E' possibile il voto disgiunto (splitting). Si può votare per il candidato diretto presentato da un partito e, nella parte di destra della scheda, per la lista di un partito diverso. Ciò causa una complicazione: un partito (di regola accade ai più grandi), grazie ai mandati diretti, può ottenere più seggi di quanti gliene spetterebbero in base alla ripartizione proporzionale. Sorgono così i "mandati soprannumerari". Nel 2009, per esempio, la Cdu-Csu di Angela Merkel ottenne ben 24 mandati soprannumerari. 

Il maxiparlamento
Nel 2012, la Corte Costituzionale tedesca ha stabilito che questo meccanismo dovesse essere corretto. E che, in caso di mandati soprannumerari per un partito, anche gli altri dovessero ricevere mandati di compensazione, in proporzione ai voti ricevuti. Anche a costo di "gonfiare" il numero dei deputati. E' così che il Bundestag uscente, eletto nel 2013, ha ben 631 deputati. Sulla carta, avrebbero dovuto essere 598: 299 eletti con il "primo voto" per i mandati diretti più 299 eletti con il "secondo voto" o voto di lista. Da queste elezioni ci si aspetta una Camera con 660, addirittura 700 deputati.

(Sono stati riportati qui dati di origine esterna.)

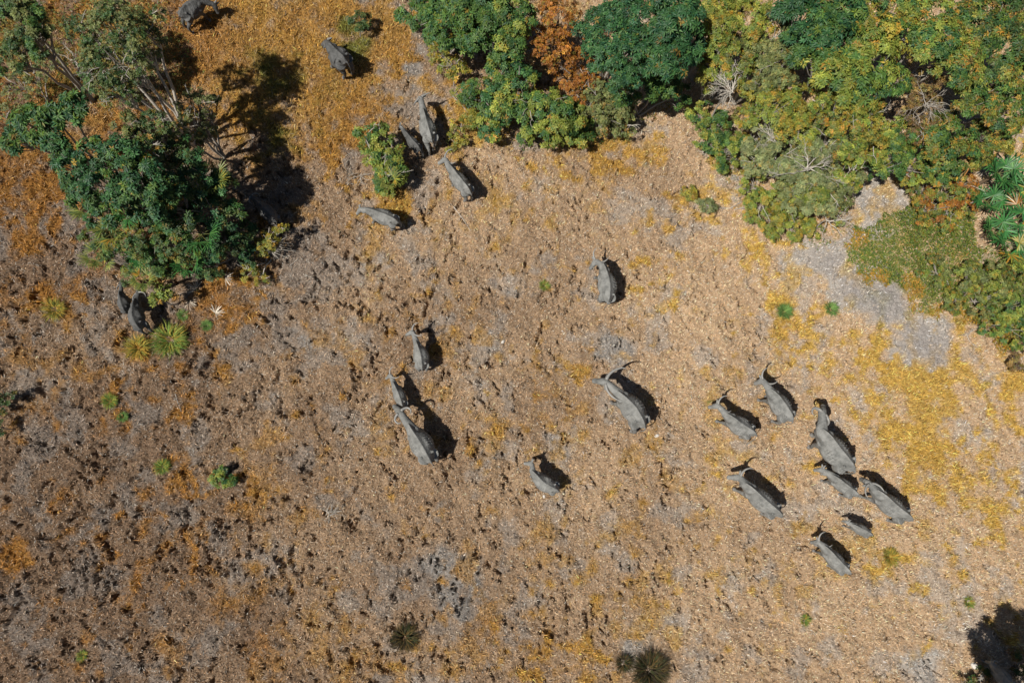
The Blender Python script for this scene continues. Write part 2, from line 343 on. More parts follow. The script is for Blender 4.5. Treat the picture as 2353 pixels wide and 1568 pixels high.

Per partecipare alla ripartizione dei seggi, un partito deve superare il 5 per cento. I candidati eletti col mandato diretto, però, entrano comunque al Bundestag. Se una forza politica ottiene almeno tre mandati diretti, è liberata dalla clausola del 5 per cento.

Repubblica parlamentare
Alla prima seduta, entro 30 giorni dal voto, il Bundestag nomina il proprio presidente. Poi si vota per il capo del governo, il cancelliere: il partito principale, che abbia raccolto una maggioranza attorno a sé, presenta un candidato. Se questo ottiene la maggioranza, si reca dal presidente della Repubblica, che gli conferisce una "Urkunde" o "notifica". Quindi il cancelliere designato torna in Parlamento per la fiducia definitiva. Non è dunque il capo dello Stato, a differenza di quanto accade in Italia, a conferire un incarico, ma il Parlamento stesso. Alla fine di questo commplesso rituale, il cancelliere e poi i suoi ministri giurano davanti al Bundestag.

Il Bundesrat
Il sistema tedesco è dotato di un'altra Camera, il Bundesrat, che raccoglie i rappresentanti delle Regioni. Essa non è eletta direttamente dai cittadini, ma è espressione dei sedici Laender (Regioni). Non conferisce la fiducia, ma può pronunciarsi su tutti i provvedimenti che riguardino il rapporto tra lo Stato federale e i Laender, in particolare in materia di bilancio. Si calcola che circa il 40 per cento delle leggi abbiano bisogno dell'approvazione del Bundesrat. Un cancelliere, pur godendo di una solida maggioranza politica al Bundestag, può finire in minoranza al Bundesrat. E' successo a Kohl e anche a Schroeder. Il capo del governo deve dunque usare l'arte della mediazione.